In a manufacturing process the boxes with nominal dimensions of $5$ inches by $5$ inches by $2$ inches are subject to an error of $1\%$ in each dimension.Use differentials to estimate the error in volume of the box. Compare it with the actual minimum and maximum value of the box.
I do not know how we can solve such a problem. I am completely lost.

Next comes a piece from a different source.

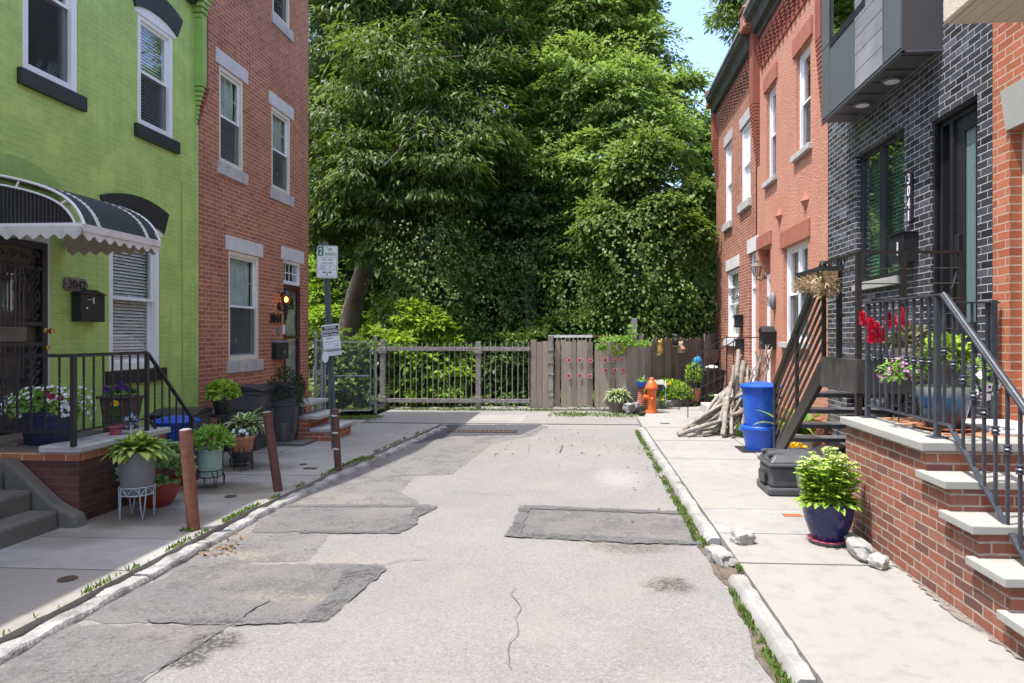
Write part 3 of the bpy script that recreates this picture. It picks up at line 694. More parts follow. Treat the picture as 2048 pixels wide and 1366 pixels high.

Please help me.
The volume of a box with dimensions $a$, $b$, $c$ is given by $$V(a,b,c)=a\>b\>c\ .$$ It follows that $${dV(a,b,c)\over V(a,b,c)}={da\over a}+{db\over b}+{dc\over c}\ .$$ Therefore, "in first approximation", the relative error in volume is the sum of the relative errors in the side lengths.
In the given example the relative errors in the side lengths are $1\%$. As the case may be these add up, and we obtain a relative volume error of $3\%$, or $1.5$ cubic inches as a "first estimate".
The actual minimal volume of the box under the given constraints is $$4.95\cdot 4.95\cdot1.98=48.51495$$ cubic inches, which is $<1.5$ cubic inches off; and the maximal volume is $$5.05\cdot5.05\cdot2.02=51.51505$$ cubic inches, which is $1.51505>1.5$ off the intended value of $50$ cubic inches. It follows that the worst case analysis gives a larger error than the "first estimate".